Launched in October 2000, Yahoo! Buzz was a community-based news article website that combined the features of social bookmarking and syndication through a user interface. Users published their own news stories and linked them to others on the platform to drive traffic.

In February 2010, the designers of Yahoo Buzz were sent into panic mode when in February 2010, Google launched their Google Buzz, which was in direct antagonism with their product.

While it is common practice in business to seek feedback from clients, Yahoo seemed to fall over themselves in reminding their customers that they had been the pioneers of the social game, and how Yahoo all in an attempt to keep them in their fold.

Saharah

Sarahah maybe the latest social media platform to follow this path. If other sites flopped, then Sarahah has been a flash in the pan.

The app had risen with such stunning hoopla that no one in their remotest fancy would have foreseen a drop as dramatic as this upswing.

Built by Saudi programmer Zain al-Abidin Tawfiq, the fundamental functionality of Sarahah is anonymity, where users send “honest” reviews and feedback to other people, without the recipient of the message identifying the user.
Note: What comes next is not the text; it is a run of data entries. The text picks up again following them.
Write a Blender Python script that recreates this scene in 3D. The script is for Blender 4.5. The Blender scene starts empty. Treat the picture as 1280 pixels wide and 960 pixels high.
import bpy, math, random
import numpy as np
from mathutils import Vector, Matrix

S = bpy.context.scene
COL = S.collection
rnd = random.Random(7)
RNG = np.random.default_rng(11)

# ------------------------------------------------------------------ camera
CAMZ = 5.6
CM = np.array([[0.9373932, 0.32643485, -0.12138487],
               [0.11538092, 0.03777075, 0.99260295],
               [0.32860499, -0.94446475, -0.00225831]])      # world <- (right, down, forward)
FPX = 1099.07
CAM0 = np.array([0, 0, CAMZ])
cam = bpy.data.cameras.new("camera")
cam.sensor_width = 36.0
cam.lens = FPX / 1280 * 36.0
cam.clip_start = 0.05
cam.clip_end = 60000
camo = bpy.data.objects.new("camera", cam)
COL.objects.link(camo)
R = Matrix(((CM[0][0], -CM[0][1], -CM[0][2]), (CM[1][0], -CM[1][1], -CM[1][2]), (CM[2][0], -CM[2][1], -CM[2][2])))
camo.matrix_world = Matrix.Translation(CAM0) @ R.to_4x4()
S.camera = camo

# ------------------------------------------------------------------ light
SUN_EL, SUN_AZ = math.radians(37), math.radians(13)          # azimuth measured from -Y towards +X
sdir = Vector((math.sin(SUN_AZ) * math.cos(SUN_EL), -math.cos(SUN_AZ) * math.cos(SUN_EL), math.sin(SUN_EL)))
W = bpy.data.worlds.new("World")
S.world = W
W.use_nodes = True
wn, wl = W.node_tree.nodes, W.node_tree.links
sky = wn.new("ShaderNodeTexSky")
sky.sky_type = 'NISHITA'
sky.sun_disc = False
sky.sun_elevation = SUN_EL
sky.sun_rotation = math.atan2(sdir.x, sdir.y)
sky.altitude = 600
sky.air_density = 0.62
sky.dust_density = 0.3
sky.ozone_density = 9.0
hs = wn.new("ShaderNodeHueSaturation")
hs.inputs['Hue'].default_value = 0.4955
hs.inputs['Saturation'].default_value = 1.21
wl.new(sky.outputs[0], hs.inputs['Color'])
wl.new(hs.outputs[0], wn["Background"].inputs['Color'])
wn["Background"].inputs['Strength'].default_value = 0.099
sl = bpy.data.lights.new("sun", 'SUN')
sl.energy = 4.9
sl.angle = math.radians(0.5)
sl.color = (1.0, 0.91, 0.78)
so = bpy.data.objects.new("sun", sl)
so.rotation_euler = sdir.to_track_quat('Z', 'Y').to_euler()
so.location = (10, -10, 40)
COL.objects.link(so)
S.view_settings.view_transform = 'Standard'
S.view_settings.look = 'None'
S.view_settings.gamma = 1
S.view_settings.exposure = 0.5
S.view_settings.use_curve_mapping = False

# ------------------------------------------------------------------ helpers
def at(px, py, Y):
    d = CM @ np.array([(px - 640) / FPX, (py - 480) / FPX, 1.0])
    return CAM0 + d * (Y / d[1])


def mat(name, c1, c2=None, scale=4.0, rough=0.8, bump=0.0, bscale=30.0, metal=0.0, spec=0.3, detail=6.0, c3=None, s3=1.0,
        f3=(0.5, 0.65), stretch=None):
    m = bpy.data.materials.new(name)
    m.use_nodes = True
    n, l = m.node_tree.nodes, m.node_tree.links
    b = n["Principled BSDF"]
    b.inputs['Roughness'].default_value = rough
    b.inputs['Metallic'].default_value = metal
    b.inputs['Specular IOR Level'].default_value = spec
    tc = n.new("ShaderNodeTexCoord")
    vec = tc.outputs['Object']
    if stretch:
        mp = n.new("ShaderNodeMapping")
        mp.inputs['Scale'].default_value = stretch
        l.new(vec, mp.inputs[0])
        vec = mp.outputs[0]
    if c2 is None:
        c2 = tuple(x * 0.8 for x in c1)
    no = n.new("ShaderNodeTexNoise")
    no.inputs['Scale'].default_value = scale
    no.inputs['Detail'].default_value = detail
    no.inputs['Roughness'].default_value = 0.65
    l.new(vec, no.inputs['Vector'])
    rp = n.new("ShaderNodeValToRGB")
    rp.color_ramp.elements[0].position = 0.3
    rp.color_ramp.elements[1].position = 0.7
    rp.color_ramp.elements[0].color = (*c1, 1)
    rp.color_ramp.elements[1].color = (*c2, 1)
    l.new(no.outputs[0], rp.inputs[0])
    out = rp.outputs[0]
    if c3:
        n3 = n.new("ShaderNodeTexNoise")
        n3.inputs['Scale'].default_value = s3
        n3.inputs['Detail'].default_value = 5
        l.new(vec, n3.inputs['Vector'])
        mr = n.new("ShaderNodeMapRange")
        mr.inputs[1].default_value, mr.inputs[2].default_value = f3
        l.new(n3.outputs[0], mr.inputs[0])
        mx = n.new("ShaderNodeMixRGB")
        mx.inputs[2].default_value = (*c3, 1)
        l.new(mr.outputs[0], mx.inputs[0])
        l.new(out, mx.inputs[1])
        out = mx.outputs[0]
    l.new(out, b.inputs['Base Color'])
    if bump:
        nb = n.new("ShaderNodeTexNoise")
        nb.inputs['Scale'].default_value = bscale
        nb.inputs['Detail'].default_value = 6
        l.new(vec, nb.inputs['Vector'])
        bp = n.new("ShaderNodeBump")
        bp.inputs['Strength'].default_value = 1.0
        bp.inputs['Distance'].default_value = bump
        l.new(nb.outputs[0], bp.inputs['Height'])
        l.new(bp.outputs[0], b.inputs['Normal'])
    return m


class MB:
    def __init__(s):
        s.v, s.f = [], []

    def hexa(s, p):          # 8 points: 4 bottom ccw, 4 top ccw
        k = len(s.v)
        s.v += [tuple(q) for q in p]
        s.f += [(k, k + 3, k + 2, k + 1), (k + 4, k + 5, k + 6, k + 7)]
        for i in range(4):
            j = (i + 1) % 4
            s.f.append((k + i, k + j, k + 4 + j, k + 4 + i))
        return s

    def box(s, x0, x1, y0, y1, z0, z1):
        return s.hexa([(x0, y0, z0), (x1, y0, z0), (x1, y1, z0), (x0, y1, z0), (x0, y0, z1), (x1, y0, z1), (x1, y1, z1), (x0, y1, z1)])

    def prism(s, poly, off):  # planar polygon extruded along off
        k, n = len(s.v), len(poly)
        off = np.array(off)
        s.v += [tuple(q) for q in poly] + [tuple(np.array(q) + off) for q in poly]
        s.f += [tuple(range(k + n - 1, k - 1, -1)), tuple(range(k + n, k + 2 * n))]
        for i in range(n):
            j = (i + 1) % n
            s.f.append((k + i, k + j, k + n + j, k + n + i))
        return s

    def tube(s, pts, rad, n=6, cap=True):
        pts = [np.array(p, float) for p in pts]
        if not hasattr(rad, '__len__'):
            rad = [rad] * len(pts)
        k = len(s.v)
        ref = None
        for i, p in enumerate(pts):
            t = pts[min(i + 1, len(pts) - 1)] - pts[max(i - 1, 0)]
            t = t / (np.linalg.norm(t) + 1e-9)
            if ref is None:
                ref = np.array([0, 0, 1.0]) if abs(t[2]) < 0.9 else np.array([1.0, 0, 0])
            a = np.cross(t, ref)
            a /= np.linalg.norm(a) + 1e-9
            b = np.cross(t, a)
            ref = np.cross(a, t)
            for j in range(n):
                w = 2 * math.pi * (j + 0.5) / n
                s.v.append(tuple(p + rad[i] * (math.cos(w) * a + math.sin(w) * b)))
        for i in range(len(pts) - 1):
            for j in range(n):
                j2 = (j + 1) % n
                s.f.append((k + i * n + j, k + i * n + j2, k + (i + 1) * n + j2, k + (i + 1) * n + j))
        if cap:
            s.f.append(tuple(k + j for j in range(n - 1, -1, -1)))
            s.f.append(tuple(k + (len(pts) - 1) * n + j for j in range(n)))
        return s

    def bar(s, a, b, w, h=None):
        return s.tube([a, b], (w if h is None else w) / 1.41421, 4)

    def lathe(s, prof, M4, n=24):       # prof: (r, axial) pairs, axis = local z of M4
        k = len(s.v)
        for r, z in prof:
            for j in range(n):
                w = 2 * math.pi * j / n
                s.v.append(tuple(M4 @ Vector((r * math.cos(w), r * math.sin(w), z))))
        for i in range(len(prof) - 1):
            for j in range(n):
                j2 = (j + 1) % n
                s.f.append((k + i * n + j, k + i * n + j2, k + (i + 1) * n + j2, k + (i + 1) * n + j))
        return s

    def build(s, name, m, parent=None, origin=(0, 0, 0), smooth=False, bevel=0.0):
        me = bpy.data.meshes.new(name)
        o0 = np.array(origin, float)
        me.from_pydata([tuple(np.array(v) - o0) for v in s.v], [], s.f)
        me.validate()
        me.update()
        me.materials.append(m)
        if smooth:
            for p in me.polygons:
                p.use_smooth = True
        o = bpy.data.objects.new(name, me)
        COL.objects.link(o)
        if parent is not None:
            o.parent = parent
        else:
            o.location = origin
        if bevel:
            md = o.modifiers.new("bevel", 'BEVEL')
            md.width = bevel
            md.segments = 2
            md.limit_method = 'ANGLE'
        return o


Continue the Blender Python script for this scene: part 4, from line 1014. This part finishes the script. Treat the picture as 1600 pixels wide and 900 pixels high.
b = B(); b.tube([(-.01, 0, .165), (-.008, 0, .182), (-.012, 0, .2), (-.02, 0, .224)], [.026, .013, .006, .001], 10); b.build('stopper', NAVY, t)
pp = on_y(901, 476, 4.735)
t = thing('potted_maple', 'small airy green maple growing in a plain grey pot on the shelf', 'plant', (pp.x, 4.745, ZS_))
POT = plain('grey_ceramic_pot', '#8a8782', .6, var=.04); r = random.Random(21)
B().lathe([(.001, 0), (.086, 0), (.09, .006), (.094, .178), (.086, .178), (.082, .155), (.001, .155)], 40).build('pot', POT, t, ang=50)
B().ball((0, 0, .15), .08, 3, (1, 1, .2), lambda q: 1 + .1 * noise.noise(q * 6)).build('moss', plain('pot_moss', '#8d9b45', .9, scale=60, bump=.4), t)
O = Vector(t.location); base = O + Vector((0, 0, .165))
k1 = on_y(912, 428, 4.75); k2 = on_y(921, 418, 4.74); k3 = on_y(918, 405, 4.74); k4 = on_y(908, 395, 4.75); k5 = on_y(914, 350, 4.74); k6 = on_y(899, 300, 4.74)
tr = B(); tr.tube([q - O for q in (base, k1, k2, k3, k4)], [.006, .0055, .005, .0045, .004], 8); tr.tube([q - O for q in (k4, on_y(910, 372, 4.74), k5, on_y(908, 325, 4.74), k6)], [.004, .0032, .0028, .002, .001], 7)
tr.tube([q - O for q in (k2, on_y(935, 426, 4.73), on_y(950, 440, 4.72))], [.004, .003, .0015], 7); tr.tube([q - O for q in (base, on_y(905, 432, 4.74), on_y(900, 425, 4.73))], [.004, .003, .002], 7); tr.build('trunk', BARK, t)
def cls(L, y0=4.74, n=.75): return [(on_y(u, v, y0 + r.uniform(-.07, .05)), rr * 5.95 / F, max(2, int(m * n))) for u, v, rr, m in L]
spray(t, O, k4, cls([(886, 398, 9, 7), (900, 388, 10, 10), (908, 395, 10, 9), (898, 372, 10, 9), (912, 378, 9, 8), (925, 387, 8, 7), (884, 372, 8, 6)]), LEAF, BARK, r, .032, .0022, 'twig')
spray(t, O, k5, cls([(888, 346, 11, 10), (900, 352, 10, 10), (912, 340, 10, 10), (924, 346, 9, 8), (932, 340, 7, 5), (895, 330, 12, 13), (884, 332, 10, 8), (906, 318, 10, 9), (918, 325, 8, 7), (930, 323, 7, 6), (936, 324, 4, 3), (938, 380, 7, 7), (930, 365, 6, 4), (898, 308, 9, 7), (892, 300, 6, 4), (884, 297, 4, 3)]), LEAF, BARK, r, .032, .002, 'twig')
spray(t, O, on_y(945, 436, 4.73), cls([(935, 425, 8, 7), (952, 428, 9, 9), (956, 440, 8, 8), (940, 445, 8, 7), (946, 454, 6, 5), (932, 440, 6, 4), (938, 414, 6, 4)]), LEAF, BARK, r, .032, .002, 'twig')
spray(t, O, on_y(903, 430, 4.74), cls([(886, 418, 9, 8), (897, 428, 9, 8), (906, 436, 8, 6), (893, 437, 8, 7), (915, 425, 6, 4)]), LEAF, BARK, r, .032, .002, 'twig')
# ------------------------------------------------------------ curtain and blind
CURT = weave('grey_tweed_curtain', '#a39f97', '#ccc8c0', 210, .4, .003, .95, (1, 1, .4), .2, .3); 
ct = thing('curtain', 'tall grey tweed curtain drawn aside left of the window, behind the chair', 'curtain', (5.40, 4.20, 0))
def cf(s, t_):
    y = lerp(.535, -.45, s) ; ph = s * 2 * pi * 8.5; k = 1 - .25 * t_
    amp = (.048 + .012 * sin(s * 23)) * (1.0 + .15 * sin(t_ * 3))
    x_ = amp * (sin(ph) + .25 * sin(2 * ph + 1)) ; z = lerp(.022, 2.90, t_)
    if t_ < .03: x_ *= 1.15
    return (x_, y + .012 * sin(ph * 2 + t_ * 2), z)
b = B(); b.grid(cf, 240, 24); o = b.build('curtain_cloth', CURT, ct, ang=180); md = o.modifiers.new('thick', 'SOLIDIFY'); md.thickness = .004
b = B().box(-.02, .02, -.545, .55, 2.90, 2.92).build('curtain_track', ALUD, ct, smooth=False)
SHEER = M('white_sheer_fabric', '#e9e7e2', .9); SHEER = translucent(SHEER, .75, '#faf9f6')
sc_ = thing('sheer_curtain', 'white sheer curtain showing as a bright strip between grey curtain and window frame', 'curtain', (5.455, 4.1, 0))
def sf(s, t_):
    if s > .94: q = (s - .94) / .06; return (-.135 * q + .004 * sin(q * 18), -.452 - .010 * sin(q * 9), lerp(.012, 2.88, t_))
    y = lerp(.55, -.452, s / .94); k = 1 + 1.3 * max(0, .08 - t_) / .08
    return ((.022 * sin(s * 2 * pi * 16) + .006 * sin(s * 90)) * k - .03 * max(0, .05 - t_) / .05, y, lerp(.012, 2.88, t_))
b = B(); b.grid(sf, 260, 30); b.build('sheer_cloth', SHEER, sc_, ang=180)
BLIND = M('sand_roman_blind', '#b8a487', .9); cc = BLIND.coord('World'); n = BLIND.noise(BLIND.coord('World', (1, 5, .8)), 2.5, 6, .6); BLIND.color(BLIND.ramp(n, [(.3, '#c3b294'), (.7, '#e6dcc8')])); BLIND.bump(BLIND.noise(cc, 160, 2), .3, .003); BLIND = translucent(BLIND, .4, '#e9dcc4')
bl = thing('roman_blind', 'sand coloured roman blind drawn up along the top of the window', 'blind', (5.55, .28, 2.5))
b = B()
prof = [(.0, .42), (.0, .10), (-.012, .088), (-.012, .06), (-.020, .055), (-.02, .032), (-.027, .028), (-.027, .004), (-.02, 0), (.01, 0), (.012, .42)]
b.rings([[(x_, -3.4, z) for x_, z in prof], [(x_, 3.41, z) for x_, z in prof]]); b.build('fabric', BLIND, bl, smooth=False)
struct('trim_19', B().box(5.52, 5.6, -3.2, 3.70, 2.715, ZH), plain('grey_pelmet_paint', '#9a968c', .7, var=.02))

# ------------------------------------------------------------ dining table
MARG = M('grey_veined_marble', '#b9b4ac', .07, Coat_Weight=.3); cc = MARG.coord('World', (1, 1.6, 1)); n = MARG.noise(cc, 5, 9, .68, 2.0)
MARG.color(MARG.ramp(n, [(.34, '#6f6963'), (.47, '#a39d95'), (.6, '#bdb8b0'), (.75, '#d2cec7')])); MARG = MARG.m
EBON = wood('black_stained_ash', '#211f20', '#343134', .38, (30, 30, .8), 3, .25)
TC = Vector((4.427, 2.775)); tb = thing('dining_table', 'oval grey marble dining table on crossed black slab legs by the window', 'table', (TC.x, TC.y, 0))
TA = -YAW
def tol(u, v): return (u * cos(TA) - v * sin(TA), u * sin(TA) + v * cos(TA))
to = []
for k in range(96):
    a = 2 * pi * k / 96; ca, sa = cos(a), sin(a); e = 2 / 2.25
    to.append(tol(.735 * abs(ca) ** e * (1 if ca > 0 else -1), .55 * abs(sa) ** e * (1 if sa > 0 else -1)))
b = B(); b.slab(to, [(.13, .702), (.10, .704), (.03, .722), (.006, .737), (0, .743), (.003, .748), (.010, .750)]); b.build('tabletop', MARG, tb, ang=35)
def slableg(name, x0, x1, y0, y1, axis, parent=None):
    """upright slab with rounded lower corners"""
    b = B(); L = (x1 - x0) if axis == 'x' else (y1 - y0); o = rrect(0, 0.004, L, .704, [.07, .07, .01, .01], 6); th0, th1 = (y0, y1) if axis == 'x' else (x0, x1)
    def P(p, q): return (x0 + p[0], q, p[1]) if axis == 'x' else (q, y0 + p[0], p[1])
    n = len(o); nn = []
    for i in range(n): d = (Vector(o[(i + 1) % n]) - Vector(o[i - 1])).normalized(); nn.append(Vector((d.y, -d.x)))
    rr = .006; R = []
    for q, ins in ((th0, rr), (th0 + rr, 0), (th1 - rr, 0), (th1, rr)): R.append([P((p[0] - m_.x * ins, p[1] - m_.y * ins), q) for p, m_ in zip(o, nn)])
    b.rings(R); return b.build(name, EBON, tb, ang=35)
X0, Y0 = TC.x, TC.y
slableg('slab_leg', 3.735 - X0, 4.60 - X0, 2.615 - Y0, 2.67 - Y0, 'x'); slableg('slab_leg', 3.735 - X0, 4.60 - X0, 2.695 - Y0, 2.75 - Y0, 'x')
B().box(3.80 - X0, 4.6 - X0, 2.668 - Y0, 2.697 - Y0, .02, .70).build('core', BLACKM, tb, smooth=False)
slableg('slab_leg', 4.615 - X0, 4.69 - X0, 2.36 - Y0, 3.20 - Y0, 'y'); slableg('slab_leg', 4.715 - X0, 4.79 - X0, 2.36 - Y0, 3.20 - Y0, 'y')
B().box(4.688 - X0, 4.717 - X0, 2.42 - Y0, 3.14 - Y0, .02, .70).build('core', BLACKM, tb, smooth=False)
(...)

While its secrecy feature was its strength, it would soon become a chink in its armour as mischievous users soon exploited this facelessness to harass, bully and spread hate to their unsuspecting victims.

In August, it was revealed that Sarahah mobile app quietly uploads the user’s address book to its web servers, which is an outright breach of privacy policy. This only served to compound the app’s misery.

Whereas Sarahah hasn’t closed shop yet, few people, if any, use it anymore.

For local and regional technology firms that hope to make a long-lasting imprint on the tech scene, they must be acutely aware of the demands of the industry.

Complacency, failure to adapt to the dynamics of the industry, lack of consumer focus, emphasis on money at the expense of growth and breach of users’ privacy are some of the pitfalls that these businesses must avoid.